Non accadeva da 90 anni: in Italia calano i residenti

Gli italiani diminuiscono perché i decessi aumentano a fronte del persistente calo delle nascite: il deficit negativo tra nati e morti è stato di 227.390, appena mitigato dal saldo positivo degli immigrati. Siamo sempre più vecchi. 

“Nel corso del 2015 il numero dei residenti ha registrato una diminuzione consistente per la prima volta negli ultimi novanta anni: il saldo complessivo è negativo per 130.061 unità”. Così, tra virgolette, il comunicato dell’Istat sul bilancio demografico nazionale. Lapidario, verrebbe da dire, se non sembrasse umorismo macabro quanto mai fuori luogo nella circostanza. E non viene in soccorso neanche l’ironia “del meno siamo meglio stiamo” di una fortunata canzone di Renzo Arbore. Siamo di meno e non stiamo bene per niente. Dopo anni di calo delle nascite (dal 2008, ricorda l’Istat) adesso in Italia siamo proprio di meno, sensibilmente di meno. Se non fosse per un piccolo incremento dei cittadini stranieri (più 11.716 unità), la diminuzione rispetto all’anno precedente sarebbe ancora superiore: meno 141.777. Gli italiani diminuiscono perché i decessi aumentano a un ritmo sostenuto a fronte del persistente calo delle nascite: il deficit negativo tra nati e morti è stato di 227.390, appena mitigato dal saldo positivo degli immigrati. Siamo sempre più vecchi. Gli under 15 continuano a diminuire.

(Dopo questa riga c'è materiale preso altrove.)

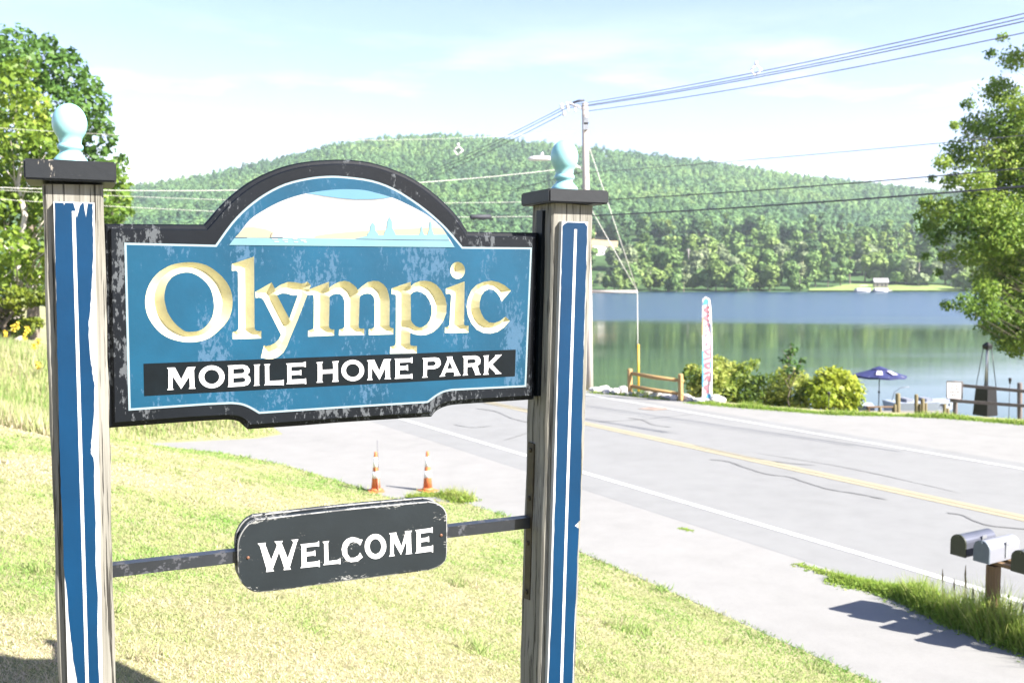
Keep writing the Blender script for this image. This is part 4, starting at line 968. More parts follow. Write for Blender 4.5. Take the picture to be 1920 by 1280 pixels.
shrub('broad olive shrub around the thin sapling', (1480, 768), [(1460,715,18),(1478,705,18),(1498,712,18),(1455,740,22),(1485,740,26),(1510,745,20),(1470,762,18),(1500,765,18),(1520,720,14)], 28.7, .075, M['shrub'], 1500, fill_=.25)
shrub('bright yellow-green willowy shrub beside the parasol', (1560, 770), [(1550,712,22),(1575,715,24),(1540,738,24),(1570,742,28),(1597,735,20),(1606,750,13),(1545,762,18),(1585,765,16),(1525,725,16),(1560,700,12),(1600,722,12)], 28.2, .085, M['willow'], 1700, fill_=.25, up=.7)
sb = at(1480, 765, 28.0); sl = pxl([(1478,662,11),(1490,655,9),(1468,675,9),(1485,680,11),(1500,690,9),(1478,695,9),(1505,675,7),(1484,645,6),(1492,700,8)], 28.0, .3, np.random.default_rng(4))
tree('sapling', 'thin dark sapling rising out of the broad olive shrub', tuple(sb), at(1482, 645, 28), .02, sl, 900, .07, M['leafdark'], M['bark'], cat='tree', fill_=.2)

# pale rocks along the road edge
M['rock'] = simple('pale_granite', (0.42, 0.40, 0.38), .9, var=.25, scale=5, bumpk=.3)
RK = []
for v in range(3):
    bm = bmesh.new(); bmesh.ops.create_icosphere(bm, subdivisions=2, radius=1)
    rr0 = random.Random(v); k = [Vector((rr0.gauss(0, 1), rr0.gauss(0, 1), rr0.gauss(0, 1))).normalized() for _ in range(9)]
    for q in bm.verts:
        for n_ in k:
            e_ = q.co.dot(n_) - .72
            if e_ > 0: q.co -= n_ * e_
    me = bpy.data.meshes.new('rock'); bm.to_mesh(me); bm.free(); me.materials.append(M['rock']); RK.append(me)
for i in range(34):
    px = 1112 + i * 7.2 + random.uniform(-3, 3); py = np.interp(px, [1110, 1200, 1290, 1400], [734, 742.5, 752, 762]) + random.uniform(-2.5, 1)
    if 1322 < px: py -= 1
    p = onroad(px, py); o = bpy.data.objects.new('rock', RK[i % 3]); COL.objects.link(o); s = random.uniform(.09, .21)
    o.location = p + Vector((0, 0, s * .3)); o.scale = (s * random.uniform(.9, 1.4), s, s * random.uniform(.6, .9)); o.rotation_euler = (random.uniform(-.3, .3), 0, random.uniform(0, 6))
    tag(o, 'pale broken rock in the line along the far road edge', 'rock', 'pale rocks lining the road edge')

# ================================================================== STREET THINGS
M['orange'] = simple('orange_cone_rubber', (0.47, 0.135, 0.045), .6, var=.15)
M['reflect'] = simple('white_reflective_band', (0.72, 0.72, 0.72), .4, var=.08)
M['galv'] = simple('galvanised_steel', (0.34, 0.35, 0.36), .4, .6, var=.15)
M['darkmetal'] = simple('dark_metal', (0.03, 0.03, 0.035), .45, .4, var=.2)
def cone(p, label, rz):
    t = empty('traffic_cone', p, label, 'traffic cone', 'traffic cones at the driveway mouth', rz)
    MB().box((0, 0, .012), .25, .25, .024).lathe((0, 0, .036), [(.10, -.012), (.09, .01), (.078, .026)], 20).build('base', M['orange'], t)
    Hc = .66; rad = lambda h: .076 + (.022 - .076) * (h - .06) / (Hc - .06)
    MB().lathe((0, 0, 0), [(rad(.06), .06), (rad(.3), .30), (rad(.5), .5), (rad(.62), .62), (.026, Hc - .01), (.02, Hc)], 22).build('cone', M['orange'], t)
    for a, b in ((.23, .34), (.41, .57)):
        MB().lathe((0, 0, 0), [(rad(a) + .003, a), (rad(b) + .003, b)], 22).build('reflective_band', M['reflect'], t)
cone(onroad(705, 921), 'orange traffic cone with white bands beside the thin grey rod', .3)
cone(onroad(802, 920), 'orange traffic cone with its base hidden in leafy weeds', .7)
p = onroad(709, 923); MB().tube([p, p + Vector((0.005, 0, .30))], .010, 8, 0).tube([p + Vector((.005, 0, .3)), p + Vector((-.004, 0, .86))], .007, 8, 1).build('marker_rod', [simple('faded_red_rod', (.5, .22, .18), .6), simple('dark_grey_rod', (.08, .08, .09), .5)], None, p)
tag(bpy.data.objects['marker_rod'], 'thin grey marker rod standing against a traffic cone', 'marker rod')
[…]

Per una straniante coincidenza, proprio oggi dal convegno dei giovani di Confindustria, in corso a Santa Margherita Ligure, è venuto l’annuncio che “la guerra è finita”. Questione di punti di vista. Se la produzione industriale riprendesse a crescere sul serio, ne saremmo tutti strafelici e gli ultimi dati sembrano aprire uno spiraglio positivo. Ma bisogna pur dire che il bilancio demografico dell’Istat assomiglia proprio a un bollettino di guerra. E vengono i brividi a pensare che i novant’anni del confronto iniziale proposto dall’istituto di statistica ci riportano al periodo successivo al primo conflitto mondiale.

Che cos’altro deve accadere perché le istituzioni e le forze politiche mettano finalmente la questione demografica, e quindi la famiglia, in cima all’elenco delle priorità? Necessità e urgenza sono i requisiti che secondo la Costituzione autorizzano i governi a utilizzare quello strumento legislativo straordinario (in teoria) che si chiama “decreto legge”. E quale superiore necessità, quale più incalzante urgenza ci potrebbe essere rispetto alla situazione descritta non da un comitato di liberi pensatori, ma dall’istituto centrale di statistica? Non si tratta, ovviamente, di prefigurare questo o quel percorso legislativo. Però bisogna intervenire subito, con efficacia e in modo strutturale. Se guardiamo all’agenda politica degli ultimi mesi, a quali provvedimenti abbiano invece catalizzato il lavoro del parlamento e il dibattito pubblico, c’è da dire che occorre cambiare radicalmente registro e direzione.

La musica deve cambiare anche nella narrazione collettiva sulla questione migratoria.

Il bilancio demografico dell’Istat, infatti, aiuta a smontare una volta di più i vaneggiamenti propagandistici sul presunto pericolo di un’invasione straniera imminente o addirittura già avvenuta. Su 60.665.551 persone residenti in Italia, i cittadini stranieri sono l’8,3 per cento, meno che negli altri Stati europei con cui siamo soliti paragonarci. E il saldo tra chi va via (compresi oltre 100mila italiani) e chi arriva è in flessione rispetto agli anni precedenti. Siamo meno attraenti degli altri Paesi e gli ingressi degli immigrati non compensano più i vuoti crescenti. La vera sfida, semmai, è quella dell’integrazione. Sono 178mila i nuovi cittadini italiani del 2015. Benvenuti.